Do you need anything from her? What does she need to do in order for

you to be happy?

I need Hanna to apologize for that phonecall.

Is it true? I don´t know. Let´s have a look at it. She apologize.

And what would you have? The feeling that I was right and she was

wrong. And the next time someone steps on your toes and they don´t

apologize. Then what? Then I sit with my grudge and bitterness and

anger. This really doesn´t sound healthy or sane to me. So give me

one sane reason to why anyone in this world should apologize to you?

I can´t come up with any. Not a single one.

So you need Hanna to apaologize to you, is that really true? No.

It´s a story. The story of " if she says she is sorry I will feel

better " . And how about starting to feel better now WITHOUT the

apology that obviously isn´t there? Yes, please!

Ok, how do react and feel when you believe this thought? I refuse to

contact her before she apologize. That sounds redicioulos now. I

shut her out of my life. I see her as the enemy. I feel cold towards

her. I am also afraid to get rejeted if I contact her. Or just be

met with cold politeness. That would be the worst. Cold politness is

a horrible game. The only way not to play along is to be honest, no

matter what the other person says, for your own sake.

Who would you be without this thought? Free. Free to live my life in

the most loving way to me. Free to love whom ever I chose, even

those who doesn´t love me back. In great peace with myself and

everyone around me.

TA: I don´t need Hanna to apologize for that phonecall. I see that

this is so much truer.

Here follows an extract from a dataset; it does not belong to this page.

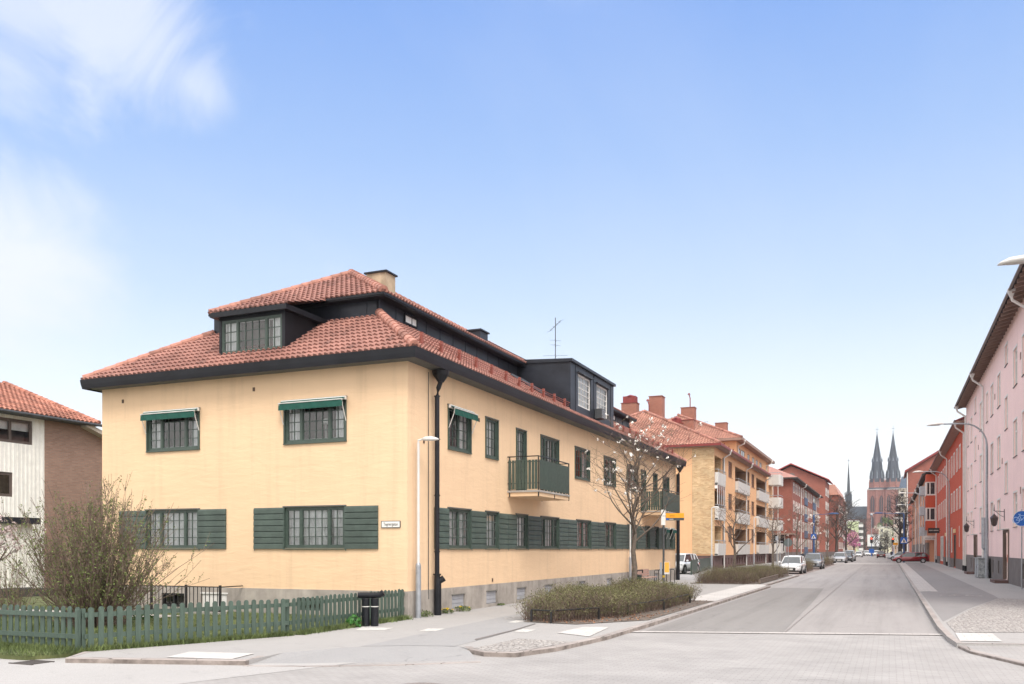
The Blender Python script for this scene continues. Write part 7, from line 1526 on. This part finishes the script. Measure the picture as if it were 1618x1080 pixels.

She hasn´t apologize and I can still be very

happy and peaceful. It´s just when I believe this thought that I am

kicked out of heaven. When I sit by my computer, listening to

beautiful Christmas songs and is occupied with something amusing,

this thought isn´t in my mind, and I feel happy, relaxed, calm and

peaceful.

TA: I need me to apologize to my sister. This is true. I have done a

lot of things I would like to apologize for. And I still don´t have

the guts to pick up the phone or write that letter to her. Maybe

this is what she is feeling too. I can´t do it, and I expect her to

do it. And when I can do it, I don´t think I even will have the need

for her to do it anymore. This is the TA for me to live. Someone

should apologize. Can I go first? I just don´t know right now.

5. What do you think of her? Make a list.

Hanna is stubburn, immature, hottempered, generous, funny,

aggressive, defensive, a survivor, strong.

This is a perfect description of me. There is nothing more to say.

That´s me.

6. What is it that you don't want to experience with her again?

I don't ever want Hanna to shut me out of her life again.

TA: I look forward to Hanna shut me out of her life again. Yes, She

is my teacher. All of this will show me where my work is not done.